Winter Camping Alone

If you wanted to hide from creditors or a hit man, Lake Wappapello would do nicely. Isolated in rugged hills, wholly surrounded by the thick woods of Mark Twain National Forest, the lake stands apart from the crowd.
Driving to the campsite, I knew I was in for a lonely night. Winter was nigh, and Erifnus and I had Wappapello State Park to ourselves. The park already had cut their seasonal employees, and only a caretaker couple and I shared opposite ends of the 1,800 acres of land surrounded on three sides by water. Here I was, on a peninsula overlooking a beautiful lake, all by myself. It was dark, of course, and I’d built a good fire. I drank a beer and tended the fire.

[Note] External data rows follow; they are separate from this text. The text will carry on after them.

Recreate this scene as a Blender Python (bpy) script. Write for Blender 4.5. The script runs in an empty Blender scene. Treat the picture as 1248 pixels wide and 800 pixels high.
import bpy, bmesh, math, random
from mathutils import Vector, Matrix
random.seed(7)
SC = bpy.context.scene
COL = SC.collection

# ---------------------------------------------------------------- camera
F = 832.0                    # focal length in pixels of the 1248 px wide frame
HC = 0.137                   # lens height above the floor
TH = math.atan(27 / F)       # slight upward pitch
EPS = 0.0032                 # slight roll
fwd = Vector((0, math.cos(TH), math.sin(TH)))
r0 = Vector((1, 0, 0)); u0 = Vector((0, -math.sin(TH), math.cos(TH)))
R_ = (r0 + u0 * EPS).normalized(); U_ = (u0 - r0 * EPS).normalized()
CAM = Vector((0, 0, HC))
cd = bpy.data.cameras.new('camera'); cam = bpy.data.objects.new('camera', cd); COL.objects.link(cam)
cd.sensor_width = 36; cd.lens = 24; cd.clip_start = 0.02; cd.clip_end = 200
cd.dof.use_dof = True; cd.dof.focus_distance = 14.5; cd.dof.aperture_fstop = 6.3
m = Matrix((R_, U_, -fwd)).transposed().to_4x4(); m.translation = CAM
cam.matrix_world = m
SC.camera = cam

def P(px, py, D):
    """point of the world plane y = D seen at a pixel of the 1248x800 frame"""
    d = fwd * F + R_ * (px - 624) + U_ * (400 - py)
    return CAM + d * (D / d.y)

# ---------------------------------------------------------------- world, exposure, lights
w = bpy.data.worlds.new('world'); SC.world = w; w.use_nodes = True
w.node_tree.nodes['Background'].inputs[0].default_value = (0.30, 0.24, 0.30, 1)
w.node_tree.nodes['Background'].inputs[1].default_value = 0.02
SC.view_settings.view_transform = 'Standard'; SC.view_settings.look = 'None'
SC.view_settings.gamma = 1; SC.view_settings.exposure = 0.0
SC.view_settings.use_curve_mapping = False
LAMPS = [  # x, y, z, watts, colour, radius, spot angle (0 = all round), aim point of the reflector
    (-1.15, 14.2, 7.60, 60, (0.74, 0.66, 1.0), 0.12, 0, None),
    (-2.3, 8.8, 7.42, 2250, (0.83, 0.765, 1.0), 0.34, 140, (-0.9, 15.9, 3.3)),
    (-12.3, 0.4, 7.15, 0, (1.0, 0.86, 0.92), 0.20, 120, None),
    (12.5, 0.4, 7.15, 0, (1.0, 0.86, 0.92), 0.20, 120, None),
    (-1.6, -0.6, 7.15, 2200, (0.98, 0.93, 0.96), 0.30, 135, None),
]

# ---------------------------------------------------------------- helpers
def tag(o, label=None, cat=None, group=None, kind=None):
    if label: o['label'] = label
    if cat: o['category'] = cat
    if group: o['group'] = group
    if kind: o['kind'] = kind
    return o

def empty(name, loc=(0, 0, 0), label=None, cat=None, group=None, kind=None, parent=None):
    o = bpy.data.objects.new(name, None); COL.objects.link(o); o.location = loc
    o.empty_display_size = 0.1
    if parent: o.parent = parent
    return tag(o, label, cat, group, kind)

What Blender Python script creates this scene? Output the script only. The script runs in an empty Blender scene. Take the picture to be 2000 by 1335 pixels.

But I was tired from driving 600 miles of crisscross through the flat terrain of a drained swamp.
Winter chill was creeping through the layers of clothing. I crawled inside my tent and zipped the flap shut, slipped inside my sleeping bag, and drifted off to … wait a minute. What was that?
Footsteps in the leaves. It was unmistakable. Something was walking toward my tent. I knew it probably wasn’t human. Maybe it was a deer. Or a bear. Mountain lion? I hear they’re making a comeback in these hills.
My curiosity grew with each approaching footstep. The intruder passed between my campfire and me, casting a huge shadow on the wall of my tent. The monster ambled off down the narrow peninsula. I knew it would have to come back, since there was only one way out. In the meantime, I jumped out of my sleeping bag and threw every stick of wood within reach onto the fire.
Sure enough, after a few minutes I heard the rustle of leaves, getting louder as the animal approached my tent. I shone my flashlight, and saw the reflection in its eyes. It was low slung, with two white stripes down its furry black back. A skunk.
“You little shit,” I scolded her, not too dramatically. She was unfazed, and kept doing what she was conditioned to do around the discarded trash from hundreds of careless campers…look for food scraps. I had none, and told her so. She didn’t take my word for it, but once she was satisfied that I was telling the truth, she ambled off up the hill. I went back to my sleeping bag and slept like a baby, snoring sweet fresh air.